Significant investment decisions always involve uncertainty around exactly how much return / benefit is expected. Thus, a model that provides a single return value against the investment puts the customer in a binary yes/no position of telling you whether they agree with the estimate or not. It will be far easier for them to disagree, because a single uncertain assumption in the model, or a value that intuitively feels off, puts the credibility of the ROI calculation into question.


Avoid this binary yes/no situation by using ranged estimates, either at the final calculation or (preferably) throughout the value drivers. Ranged estimates lead to discussions around what’s logical instead of what’s “correct”, gives the customer both conservative and aggressive business cases for the investment, and again creates a collaborative atmosphere for your conversations.


4. Dollars aren’t the only numbers that matter


Quantifying ROI in monetary terms, especially for larger investments, is of course critically important.


However, also look for opportunities to incorporate non-monetary, quantifiable improvements into your model as well. Examples include:

  • Timeline improvements (reduced number of days to perform a process, approve a project, etc.)

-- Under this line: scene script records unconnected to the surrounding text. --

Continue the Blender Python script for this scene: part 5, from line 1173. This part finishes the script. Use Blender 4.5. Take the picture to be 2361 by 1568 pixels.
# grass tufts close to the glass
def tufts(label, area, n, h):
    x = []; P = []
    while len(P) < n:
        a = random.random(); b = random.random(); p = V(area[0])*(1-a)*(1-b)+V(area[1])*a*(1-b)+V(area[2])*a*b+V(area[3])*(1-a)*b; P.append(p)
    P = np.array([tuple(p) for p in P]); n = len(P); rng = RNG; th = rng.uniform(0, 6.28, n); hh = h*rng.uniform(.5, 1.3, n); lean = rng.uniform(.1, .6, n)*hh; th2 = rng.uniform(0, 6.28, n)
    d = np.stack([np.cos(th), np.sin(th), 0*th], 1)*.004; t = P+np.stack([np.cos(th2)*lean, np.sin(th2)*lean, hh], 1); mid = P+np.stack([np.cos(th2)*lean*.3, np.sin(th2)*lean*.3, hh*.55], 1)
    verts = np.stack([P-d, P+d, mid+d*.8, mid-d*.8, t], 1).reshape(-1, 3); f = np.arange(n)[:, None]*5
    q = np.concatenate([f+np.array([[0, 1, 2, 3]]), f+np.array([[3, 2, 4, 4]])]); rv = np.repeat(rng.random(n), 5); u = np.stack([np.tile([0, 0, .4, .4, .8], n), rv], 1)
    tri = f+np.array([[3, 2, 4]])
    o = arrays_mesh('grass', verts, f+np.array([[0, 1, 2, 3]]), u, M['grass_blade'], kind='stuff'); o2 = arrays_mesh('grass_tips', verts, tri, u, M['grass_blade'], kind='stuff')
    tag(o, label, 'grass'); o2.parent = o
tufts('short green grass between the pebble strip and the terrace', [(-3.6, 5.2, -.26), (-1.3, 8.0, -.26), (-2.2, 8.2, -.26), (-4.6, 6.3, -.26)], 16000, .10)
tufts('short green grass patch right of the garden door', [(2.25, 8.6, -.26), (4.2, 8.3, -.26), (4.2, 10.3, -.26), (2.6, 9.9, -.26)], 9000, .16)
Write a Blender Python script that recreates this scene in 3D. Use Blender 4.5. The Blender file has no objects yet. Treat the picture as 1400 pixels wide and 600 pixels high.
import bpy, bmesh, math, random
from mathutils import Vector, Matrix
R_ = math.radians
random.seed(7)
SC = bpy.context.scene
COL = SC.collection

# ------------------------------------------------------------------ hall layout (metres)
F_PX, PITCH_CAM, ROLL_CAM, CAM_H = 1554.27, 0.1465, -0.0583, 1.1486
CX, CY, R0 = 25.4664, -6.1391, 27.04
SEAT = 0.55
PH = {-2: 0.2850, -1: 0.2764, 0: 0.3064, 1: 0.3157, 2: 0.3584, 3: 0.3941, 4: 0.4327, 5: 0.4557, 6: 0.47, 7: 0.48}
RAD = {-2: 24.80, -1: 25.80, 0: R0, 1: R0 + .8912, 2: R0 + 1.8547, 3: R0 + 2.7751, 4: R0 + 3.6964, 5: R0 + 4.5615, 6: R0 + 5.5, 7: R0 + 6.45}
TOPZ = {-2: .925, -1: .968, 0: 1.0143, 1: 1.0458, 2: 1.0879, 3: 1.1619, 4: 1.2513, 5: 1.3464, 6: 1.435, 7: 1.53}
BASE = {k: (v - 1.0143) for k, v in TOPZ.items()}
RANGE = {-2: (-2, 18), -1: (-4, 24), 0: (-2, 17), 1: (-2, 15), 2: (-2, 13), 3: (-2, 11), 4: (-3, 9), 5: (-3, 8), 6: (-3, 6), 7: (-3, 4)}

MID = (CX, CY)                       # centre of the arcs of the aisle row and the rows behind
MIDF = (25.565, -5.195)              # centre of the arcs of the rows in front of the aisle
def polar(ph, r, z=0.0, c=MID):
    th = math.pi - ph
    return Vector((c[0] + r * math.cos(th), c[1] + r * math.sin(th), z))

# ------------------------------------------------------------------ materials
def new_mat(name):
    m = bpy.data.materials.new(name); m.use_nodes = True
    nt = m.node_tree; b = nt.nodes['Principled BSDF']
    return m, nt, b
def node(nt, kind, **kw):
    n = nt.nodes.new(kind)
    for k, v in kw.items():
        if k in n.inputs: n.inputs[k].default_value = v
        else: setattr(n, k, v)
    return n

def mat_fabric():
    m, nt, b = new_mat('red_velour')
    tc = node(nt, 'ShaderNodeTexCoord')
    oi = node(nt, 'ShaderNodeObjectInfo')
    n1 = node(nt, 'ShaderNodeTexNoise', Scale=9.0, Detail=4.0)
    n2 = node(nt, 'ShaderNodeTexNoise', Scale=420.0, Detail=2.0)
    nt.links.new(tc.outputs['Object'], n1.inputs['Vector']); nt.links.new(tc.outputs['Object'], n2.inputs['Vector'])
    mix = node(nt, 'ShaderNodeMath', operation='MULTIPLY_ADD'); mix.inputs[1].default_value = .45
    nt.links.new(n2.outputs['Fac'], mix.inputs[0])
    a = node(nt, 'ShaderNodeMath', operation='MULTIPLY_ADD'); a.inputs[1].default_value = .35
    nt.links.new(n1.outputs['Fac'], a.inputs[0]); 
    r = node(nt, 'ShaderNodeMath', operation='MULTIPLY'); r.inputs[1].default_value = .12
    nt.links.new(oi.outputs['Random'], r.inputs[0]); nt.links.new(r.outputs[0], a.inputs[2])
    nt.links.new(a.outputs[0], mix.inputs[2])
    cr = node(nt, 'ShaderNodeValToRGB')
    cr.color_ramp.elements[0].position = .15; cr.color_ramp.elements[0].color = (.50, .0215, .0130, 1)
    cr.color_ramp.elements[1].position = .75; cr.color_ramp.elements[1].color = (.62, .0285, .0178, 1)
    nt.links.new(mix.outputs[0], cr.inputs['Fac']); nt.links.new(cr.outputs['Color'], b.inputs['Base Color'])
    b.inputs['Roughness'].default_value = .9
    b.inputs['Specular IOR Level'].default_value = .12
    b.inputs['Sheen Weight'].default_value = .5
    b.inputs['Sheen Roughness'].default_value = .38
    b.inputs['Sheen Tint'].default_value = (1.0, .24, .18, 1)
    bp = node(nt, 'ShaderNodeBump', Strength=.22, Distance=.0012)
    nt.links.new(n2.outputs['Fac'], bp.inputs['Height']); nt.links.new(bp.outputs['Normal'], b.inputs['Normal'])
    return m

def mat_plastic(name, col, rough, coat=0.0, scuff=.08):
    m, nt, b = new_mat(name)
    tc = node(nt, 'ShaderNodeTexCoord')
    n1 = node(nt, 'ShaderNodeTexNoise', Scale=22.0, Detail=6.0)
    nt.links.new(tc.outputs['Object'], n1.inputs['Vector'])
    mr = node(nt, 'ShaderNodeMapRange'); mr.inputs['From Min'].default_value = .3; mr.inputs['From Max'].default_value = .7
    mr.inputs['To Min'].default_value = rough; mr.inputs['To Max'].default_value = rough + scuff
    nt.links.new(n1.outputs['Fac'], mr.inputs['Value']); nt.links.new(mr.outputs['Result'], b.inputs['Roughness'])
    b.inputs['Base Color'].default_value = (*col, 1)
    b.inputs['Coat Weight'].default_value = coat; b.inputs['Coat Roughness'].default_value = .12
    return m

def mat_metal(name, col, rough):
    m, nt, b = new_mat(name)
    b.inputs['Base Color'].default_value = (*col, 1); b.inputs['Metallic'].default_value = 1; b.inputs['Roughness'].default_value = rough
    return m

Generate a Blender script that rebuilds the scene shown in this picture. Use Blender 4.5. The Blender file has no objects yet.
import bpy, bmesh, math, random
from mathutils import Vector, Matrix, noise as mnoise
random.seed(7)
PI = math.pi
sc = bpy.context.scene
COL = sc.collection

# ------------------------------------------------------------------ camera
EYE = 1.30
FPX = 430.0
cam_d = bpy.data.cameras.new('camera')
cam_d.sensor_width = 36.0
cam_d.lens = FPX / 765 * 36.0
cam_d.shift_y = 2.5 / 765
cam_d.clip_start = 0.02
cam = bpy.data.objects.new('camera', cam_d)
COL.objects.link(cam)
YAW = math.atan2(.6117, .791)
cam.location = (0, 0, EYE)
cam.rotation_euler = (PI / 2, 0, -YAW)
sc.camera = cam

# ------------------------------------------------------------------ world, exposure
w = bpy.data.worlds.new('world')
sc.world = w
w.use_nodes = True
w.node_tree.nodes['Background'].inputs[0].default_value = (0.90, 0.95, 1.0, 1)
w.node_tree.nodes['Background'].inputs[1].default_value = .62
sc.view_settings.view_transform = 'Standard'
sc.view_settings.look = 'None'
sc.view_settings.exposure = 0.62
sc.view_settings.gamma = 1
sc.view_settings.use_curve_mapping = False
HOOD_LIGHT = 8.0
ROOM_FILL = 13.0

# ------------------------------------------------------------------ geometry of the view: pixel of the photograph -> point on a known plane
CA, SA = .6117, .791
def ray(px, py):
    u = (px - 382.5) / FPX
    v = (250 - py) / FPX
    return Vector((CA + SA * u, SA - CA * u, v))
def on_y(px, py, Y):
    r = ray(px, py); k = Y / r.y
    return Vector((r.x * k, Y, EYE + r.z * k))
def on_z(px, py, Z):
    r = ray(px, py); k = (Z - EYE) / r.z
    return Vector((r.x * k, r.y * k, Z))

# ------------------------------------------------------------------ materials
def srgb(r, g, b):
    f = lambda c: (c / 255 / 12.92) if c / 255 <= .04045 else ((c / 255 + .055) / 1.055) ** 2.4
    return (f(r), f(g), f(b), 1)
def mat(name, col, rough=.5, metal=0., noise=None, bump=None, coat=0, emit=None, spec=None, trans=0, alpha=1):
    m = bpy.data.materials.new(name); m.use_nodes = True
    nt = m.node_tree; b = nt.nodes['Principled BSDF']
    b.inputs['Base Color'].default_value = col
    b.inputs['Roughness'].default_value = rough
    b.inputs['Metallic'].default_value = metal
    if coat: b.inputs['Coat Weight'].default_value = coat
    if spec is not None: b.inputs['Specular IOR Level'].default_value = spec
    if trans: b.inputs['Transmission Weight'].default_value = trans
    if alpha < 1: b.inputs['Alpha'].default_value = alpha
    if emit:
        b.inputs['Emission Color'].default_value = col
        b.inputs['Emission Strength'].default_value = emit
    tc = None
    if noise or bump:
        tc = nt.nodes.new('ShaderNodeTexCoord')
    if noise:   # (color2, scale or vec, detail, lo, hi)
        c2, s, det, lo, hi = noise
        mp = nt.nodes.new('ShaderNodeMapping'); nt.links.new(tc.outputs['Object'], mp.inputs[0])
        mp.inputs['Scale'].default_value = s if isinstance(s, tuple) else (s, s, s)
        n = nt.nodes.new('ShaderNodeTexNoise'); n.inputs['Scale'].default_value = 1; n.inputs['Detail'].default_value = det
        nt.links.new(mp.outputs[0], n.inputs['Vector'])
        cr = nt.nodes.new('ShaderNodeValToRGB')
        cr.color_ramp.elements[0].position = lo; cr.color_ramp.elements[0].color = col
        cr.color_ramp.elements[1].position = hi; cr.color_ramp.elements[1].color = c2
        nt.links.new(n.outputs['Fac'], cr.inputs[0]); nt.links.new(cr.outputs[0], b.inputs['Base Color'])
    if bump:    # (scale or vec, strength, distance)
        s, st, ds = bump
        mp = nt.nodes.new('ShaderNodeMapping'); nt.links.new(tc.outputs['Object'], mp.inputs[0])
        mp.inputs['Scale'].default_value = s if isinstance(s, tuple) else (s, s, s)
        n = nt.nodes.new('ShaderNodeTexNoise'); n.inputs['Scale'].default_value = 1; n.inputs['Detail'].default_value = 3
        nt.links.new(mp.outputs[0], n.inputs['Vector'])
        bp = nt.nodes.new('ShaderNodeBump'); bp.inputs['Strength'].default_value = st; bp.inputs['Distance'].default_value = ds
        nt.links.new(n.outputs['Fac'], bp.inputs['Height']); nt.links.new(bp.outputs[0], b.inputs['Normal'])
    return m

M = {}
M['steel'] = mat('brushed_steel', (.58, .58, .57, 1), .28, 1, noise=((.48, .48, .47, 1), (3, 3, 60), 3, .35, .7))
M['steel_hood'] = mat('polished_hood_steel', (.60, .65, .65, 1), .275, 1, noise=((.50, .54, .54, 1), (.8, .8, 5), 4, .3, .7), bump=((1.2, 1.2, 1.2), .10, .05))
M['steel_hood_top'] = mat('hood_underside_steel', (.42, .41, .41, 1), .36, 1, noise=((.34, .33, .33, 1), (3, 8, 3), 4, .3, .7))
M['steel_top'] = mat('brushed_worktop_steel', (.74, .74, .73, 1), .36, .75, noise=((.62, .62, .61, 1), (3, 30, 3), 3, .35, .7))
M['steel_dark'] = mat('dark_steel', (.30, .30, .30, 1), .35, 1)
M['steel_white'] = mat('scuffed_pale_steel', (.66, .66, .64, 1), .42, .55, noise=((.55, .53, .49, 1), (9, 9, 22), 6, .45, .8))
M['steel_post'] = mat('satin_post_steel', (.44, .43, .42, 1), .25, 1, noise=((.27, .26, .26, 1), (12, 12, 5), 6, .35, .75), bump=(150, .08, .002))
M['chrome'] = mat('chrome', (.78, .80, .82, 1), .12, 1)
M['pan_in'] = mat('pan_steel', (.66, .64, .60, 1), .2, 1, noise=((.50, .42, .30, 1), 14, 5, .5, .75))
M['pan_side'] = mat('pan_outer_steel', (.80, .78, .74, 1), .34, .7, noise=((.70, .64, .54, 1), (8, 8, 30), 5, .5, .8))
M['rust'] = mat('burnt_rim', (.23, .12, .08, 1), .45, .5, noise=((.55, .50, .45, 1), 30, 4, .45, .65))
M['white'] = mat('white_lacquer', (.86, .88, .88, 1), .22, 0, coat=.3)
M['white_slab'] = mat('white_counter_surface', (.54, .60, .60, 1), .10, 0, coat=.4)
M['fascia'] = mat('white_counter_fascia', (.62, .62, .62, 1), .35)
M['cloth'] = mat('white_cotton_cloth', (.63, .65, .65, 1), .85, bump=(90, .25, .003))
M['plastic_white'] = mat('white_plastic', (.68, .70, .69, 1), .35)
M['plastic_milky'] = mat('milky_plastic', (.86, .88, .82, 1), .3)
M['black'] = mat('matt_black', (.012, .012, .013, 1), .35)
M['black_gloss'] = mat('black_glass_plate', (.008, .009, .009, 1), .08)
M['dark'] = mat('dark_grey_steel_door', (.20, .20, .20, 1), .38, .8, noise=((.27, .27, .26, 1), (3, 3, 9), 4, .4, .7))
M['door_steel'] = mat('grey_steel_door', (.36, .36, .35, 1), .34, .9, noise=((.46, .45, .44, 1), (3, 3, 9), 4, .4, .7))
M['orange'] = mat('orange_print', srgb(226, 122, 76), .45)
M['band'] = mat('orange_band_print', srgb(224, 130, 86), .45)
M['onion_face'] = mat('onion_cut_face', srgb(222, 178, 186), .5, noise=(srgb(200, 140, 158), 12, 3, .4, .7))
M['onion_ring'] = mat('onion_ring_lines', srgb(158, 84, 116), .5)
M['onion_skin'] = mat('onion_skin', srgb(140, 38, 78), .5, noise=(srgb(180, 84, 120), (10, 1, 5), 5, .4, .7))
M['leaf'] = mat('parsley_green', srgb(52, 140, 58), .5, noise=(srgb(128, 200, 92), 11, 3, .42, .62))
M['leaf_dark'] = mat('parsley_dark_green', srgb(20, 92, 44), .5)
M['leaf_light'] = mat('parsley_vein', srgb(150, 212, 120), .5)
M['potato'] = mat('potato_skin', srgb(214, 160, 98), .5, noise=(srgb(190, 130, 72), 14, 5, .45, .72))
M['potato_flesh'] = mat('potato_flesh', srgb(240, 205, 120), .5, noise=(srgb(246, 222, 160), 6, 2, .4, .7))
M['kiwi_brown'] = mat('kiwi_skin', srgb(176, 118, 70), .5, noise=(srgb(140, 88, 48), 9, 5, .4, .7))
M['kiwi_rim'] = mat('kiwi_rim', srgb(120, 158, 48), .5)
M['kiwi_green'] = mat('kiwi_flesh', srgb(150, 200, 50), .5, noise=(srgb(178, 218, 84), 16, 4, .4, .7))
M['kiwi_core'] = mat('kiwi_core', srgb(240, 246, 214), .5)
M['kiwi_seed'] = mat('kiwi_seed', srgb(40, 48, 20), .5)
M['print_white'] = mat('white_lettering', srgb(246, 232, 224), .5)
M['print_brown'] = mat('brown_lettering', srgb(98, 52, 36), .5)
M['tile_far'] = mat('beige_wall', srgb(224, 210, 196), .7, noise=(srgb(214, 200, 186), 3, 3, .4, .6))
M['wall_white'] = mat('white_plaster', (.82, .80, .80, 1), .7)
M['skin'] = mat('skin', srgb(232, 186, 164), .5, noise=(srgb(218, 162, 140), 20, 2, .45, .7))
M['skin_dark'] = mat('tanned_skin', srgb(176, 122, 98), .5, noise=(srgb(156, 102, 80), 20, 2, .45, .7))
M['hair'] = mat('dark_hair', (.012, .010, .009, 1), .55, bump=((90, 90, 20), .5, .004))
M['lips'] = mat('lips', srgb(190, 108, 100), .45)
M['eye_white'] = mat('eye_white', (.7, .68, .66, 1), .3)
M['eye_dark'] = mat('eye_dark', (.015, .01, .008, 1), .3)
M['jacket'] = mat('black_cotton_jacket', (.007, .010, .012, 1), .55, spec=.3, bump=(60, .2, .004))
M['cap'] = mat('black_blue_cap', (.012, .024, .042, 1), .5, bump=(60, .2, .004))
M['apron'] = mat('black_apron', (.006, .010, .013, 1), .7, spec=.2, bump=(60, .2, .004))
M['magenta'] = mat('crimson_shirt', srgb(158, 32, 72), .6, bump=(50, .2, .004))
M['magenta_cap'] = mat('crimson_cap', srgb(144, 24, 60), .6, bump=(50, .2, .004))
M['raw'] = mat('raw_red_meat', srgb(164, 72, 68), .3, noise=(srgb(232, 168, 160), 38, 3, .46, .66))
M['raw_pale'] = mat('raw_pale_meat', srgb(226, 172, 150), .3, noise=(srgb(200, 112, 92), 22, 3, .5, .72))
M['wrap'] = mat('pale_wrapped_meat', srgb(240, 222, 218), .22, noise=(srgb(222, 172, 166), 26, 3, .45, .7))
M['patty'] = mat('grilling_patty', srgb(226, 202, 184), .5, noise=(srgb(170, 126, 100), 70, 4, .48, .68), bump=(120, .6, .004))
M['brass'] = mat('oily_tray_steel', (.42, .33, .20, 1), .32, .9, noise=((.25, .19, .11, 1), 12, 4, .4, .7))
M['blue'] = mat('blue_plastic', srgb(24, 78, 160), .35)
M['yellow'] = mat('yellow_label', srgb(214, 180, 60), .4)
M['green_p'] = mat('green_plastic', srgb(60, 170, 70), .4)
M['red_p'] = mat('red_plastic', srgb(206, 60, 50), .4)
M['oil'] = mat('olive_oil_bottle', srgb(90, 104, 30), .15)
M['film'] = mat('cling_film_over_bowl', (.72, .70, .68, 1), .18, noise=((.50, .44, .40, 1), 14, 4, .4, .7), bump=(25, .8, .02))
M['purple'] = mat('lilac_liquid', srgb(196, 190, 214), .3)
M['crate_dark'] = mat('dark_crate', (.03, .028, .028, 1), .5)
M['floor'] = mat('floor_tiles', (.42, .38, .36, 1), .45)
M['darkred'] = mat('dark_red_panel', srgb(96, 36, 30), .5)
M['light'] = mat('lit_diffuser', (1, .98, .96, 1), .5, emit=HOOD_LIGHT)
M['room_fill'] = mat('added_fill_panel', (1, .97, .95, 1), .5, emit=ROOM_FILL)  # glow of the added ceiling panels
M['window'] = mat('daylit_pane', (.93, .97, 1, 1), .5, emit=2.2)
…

  • Performance improvements (reduced system downtime, reduced process exceptions, etc.)

  • Happiness improvements (employee satisfaction, customer satisfaction, etc.)

These benefits are value drivers, often as much as and sometimes more valuable to a customer than what’s quantified in monetary terms.


5. Ask your customers for feedback


Finally, ask current customers and prospects for feedback on what you perceive to be the value drivers and assumptions appropriate for an ROI based assessment of the value your product or service offers. This feedback allows you to continually improve your ROI template, demonstrates to future prospects your knowledge of their business through the quality of your initial assumptions, and often generates valuable feedback about other aspects of your offering and the competitive environment.


And you never know- those providing feedback just might want to do more business with you!